> **Directive**
Provide again, from the entries below, every line from the one containing "Continue the Blender Python script for this scene: part 3, from" through the one containing "for a, b in", exactly as written, and no other line.

> **Information provided**
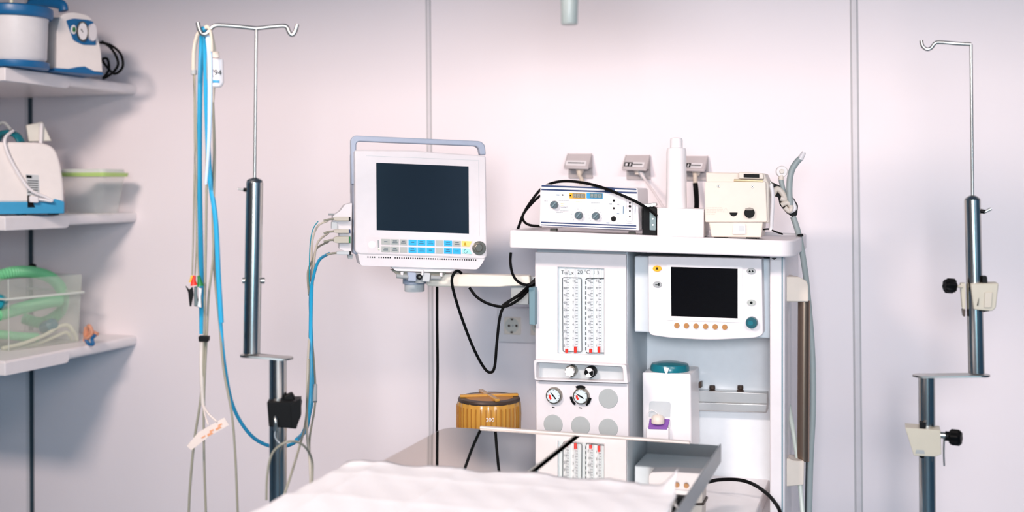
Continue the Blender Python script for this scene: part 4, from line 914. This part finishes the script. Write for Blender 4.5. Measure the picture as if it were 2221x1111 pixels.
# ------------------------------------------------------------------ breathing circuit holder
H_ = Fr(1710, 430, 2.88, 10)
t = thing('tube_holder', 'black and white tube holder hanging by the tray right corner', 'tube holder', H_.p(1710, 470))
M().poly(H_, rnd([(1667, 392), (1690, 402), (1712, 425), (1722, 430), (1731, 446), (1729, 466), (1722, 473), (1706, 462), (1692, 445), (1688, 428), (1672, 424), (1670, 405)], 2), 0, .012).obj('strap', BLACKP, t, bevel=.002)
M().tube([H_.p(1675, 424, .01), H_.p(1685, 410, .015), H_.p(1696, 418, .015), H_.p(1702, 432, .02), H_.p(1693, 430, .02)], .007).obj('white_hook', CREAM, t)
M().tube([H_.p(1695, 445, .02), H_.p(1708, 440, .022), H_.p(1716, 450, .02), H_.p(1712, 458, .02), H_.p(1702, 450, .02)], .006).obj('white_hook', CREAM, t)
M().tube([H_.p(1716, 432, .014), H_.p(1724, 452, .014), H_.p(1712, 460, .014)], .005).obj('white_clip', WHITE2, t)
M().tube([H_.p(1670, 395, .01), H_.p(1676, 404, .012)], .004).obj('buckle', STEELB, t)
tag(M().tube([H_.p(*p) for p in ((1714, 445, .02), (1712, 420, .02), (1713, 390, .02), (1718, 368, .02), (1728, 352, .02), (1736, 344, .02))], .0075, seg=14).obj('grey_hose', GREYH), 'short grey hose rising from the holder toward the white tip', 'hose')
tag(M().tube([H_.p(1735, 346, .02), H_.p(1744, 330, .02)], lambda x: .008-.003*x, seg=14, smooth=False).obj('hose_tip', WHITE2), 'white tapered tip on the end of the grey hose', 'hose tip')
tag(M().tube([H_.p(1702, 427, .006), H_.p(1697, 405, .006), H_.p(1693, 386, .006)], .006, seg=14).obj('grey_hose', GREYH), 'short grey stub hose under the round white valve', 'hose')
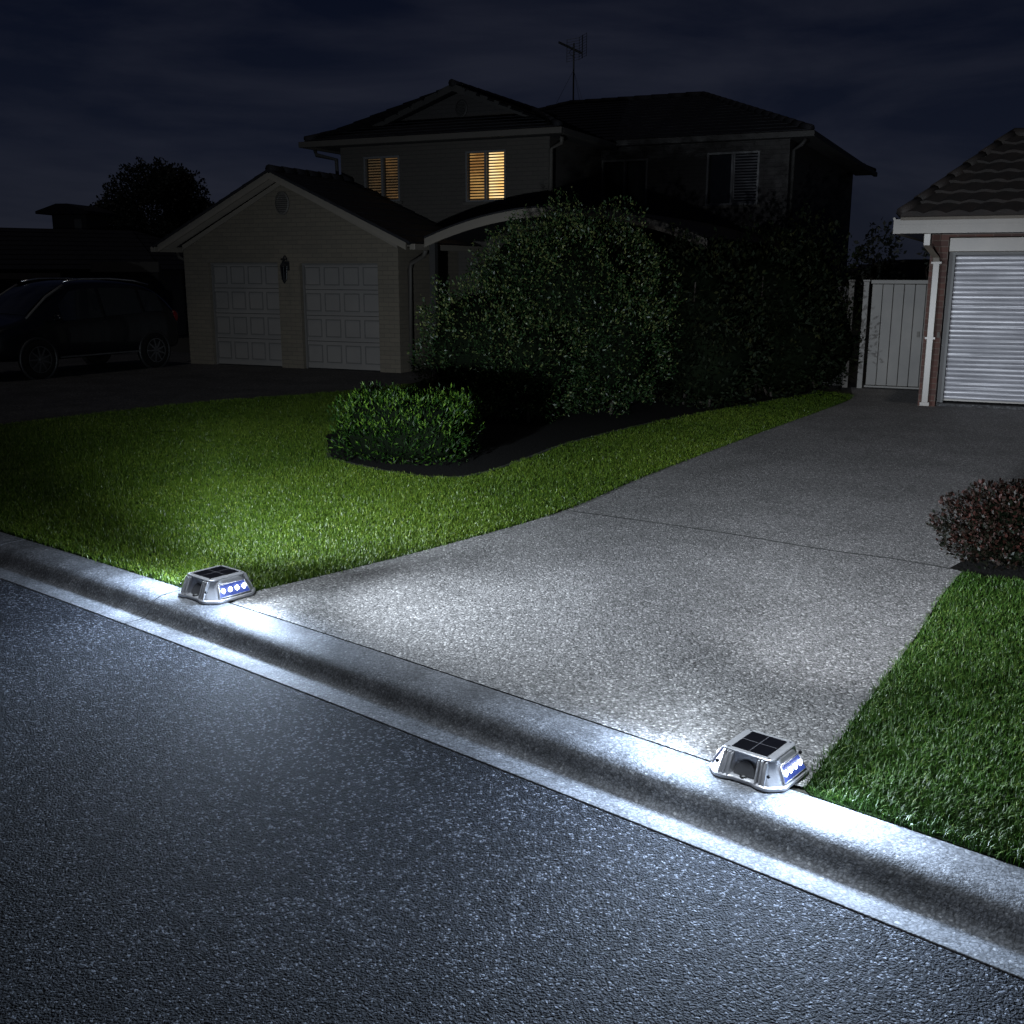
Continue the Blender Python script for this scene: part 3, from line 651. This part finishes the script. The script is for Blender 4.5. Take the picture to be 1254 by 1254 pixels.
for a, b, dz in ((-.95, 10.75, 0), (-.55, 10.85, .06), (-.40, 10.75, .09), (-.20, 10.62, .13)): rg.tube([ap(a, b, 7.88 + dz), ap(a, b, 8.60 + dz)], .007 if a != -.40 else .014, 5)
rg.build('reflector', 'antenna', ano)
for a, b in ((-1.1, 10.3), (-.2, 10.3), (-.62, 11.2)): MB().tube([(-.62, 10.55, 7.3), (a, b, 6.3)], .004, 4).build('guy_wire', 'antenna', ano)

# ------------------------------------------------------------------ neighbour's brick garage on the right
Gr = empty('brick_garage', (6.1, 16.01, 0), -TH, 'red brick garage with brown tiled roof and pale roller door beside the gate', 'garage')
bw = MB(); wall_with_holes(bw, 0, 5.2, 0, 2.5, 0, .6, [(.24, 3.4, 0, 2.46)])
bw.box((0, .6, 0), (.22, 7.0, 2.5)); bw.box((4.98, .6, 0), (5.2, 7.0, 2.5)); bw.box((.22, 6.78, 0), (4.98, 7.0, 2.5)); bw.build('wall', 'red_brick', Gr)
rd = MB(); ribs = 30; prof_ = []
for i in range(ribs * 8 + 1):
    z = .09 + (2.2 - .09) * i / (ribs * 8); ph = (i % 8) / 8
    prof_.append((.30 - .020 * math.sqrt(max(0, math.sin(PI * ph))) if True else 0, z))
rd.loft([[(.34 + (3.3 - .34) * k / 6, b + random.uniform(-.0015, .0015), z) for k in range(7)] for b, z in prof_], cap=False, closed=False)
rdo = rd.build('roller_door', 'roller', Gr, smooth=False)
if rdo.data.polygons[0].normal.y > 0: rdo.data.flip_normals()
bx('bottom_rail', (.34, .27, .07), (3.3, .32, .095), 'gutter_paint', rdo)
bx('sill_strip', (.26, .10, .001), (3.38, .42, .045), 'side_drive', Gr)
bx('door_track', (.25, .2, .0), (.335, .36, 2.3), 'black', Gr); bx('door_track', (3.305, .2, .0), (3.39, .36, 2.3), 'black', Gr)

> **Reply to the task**
Continue the Blender Python script for this scene: part 3, from line 651. This part finishes the script. The script is for Blender 4.5. Take the picture to be 1254 by 1254 pixels.
for a, b, dz in ((-.95, 10.75, 0), (-.55, 10.85, .06), (-.40, 10.75, .09), (-.20, 10.62, .13)): rg.tube([ap(a, b, 7.88 + dz), ap(a, b, 8.60 + dz)], .007 if a != -.40 else .014, 5)
rg.build('reflector', 'antenna', ano)
for a, b in ((-1.1, 10.3), (-.2, 10.3), (-.62, 11.2)): MB().tube([(-.62, 10.55, 7.3), (a, b, 6.3)], .004, 4).build('guy_wire', 'antenna', ano)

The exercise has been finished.